Missing people: What it's like for families at Christmas
- Published
Not knowing where a loved one has gone is agonising on any day.
But perhaps no time is more difficult than Christmas for the families of missing people.
Billy Davies, from Mountain Ash, Rhondda Cynon Taff, went missing on 18 February, 1997 and his family still do not know what happened to him.
It was thought that the 16-year-old, who told his sister he wanted to join the Army, had waded into the River Cynon - despite his fear of water.
His sister, Michelle Davies, 49, said she received a phone call to say Mr Davies had not come home, and so went down to the river.
However, she could find no sign of him next to the water.
"I picked a stick up and put it in the river - it ripped it out of my hand," she explained.
"He would never have gone in there, he was so afraid."
South Wales Police confirmed the case is still open but there were no new lines of enquiry.
Mr Davies' niece, Anna Davies, 31, said Christmas was "broken" for the family.
"You make do with it, you do Christmas - you make the best of it, for the children that are around now," she said.
"It's supposed to be a happy time of the year isn't it, but it's that one seat missing… You're never going to get that back.

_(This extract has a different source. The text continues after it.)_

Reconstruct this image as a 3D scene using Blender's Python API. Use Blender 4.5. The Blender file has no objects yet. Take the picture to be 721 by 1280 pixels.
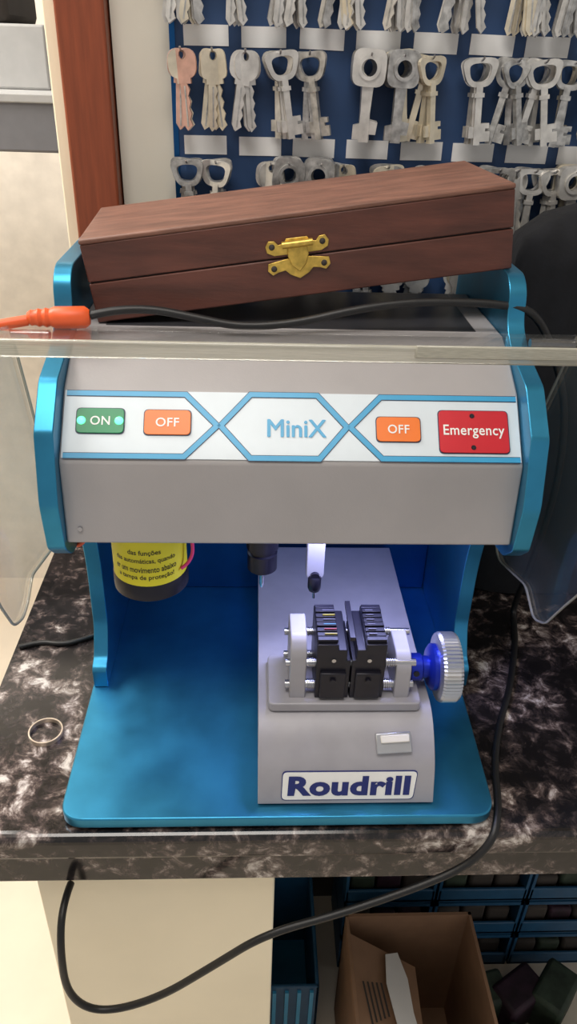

"You're sat there thinking what ifs, what could have been, and what would have been now."
Speaking of the effect it had on his mother, Jennifer, who passed away, Michelle Davies said: "Her life ended the day that Billy went missing."

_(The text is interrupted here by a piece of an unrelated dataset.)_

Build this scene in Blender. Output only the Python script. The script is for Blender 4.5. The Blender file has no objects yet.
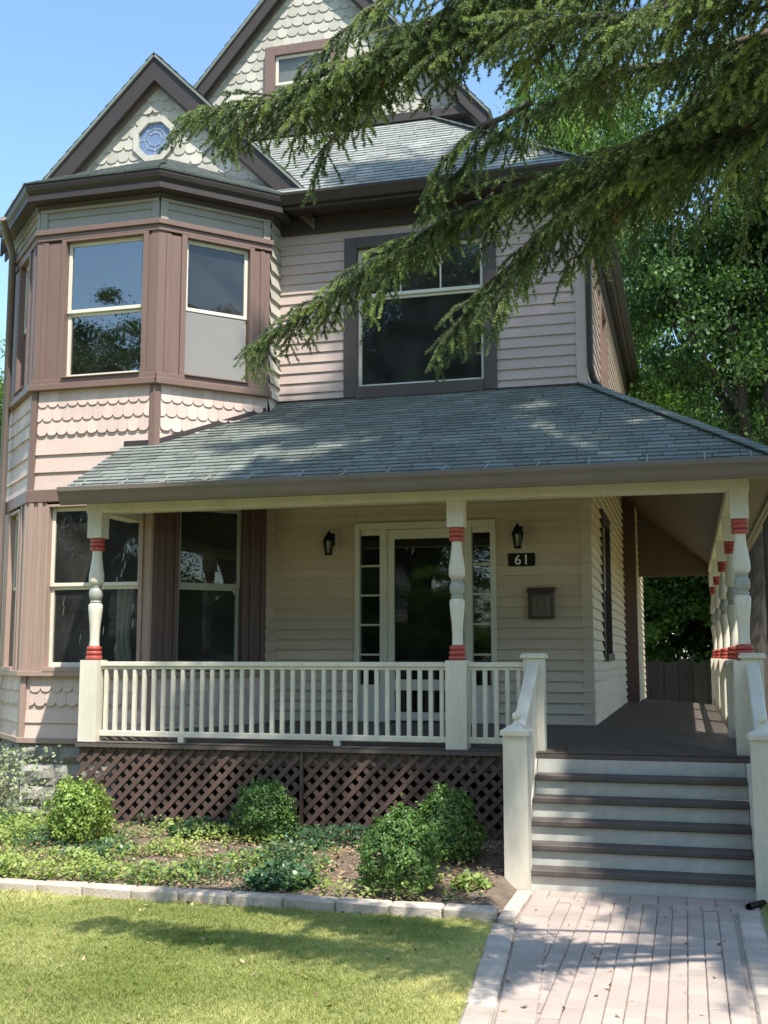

Watching her mother struggle with the loss of her son during Christmas and New Year was painful for the family, with the tormented mother just wanting to be left alone.
Michelle Davies now believes her brother is dead, and has had his name engraved on their mother's tombstone.
She said she decided Mr Davies had died on his 18th birthday.
"I just stood in Porthcawl by the sea and I just broke down crying, thinking 'No, he would have been home by now'.
"He wouldn't have been away that long."
Having a family member vanish without a trace without knowing why is something that Bronwen Vearncombe has endured.
Her brother, Gomer Wyn-Roberts, was in his late 20s when he did not turn up to Bronwen's wedding in north Wales, where he was supposed to be an usher.
He had always been a free spirit, but his parents - who lived in Conwy - never heard from him again.
It was only years later when she was searching his name on Google when she saw an article announcing that he had died aged 53 in London, and his friends were looking for his family.
Ms Vearncombe, 54, who said Mr Wyn-Roberts died of natural causes, explained her disbelief when she read what had happened to her brother: "It was shocking actually.
"I think I'd always hoped that I would find him before we were old enough to be in that situation of dying."
The emotional strain of not knowing where the keen rugby player - known as a "gentle giant" - had gone was heightened at Christmas.
"The festive period is always a challenge, because there's always that place at the table which isn't filled", Ms Vearncombe explained.
She added that it was difficult for her mother to discuss: "My mother particularly never wanted to talk about it, so after a couple of years she sort of pushed it away, whereas my father and I would talk about it."
To this day, Ms Vearncombe does not know why her brother left, but she wishes he could have got in contact to give her parents peace of mind.
"I think something happened around that time that he couldn't face the family or maybe it was some debt - maybe he got into trouble for something.
"I think maybe he thought it would be difficult from his point of view, and the longer you leave it the harder it is to come back."
If her brother was still alive, she knows what she would say to him: "I would say I don't need to know why, I just would love to have a relationship as brother and sister - could we start again, clean slate?
"You don't need to tell me what's gone on it the past, I'm not judging you at all. You've got a niece and a nephew who would love to have an uncle."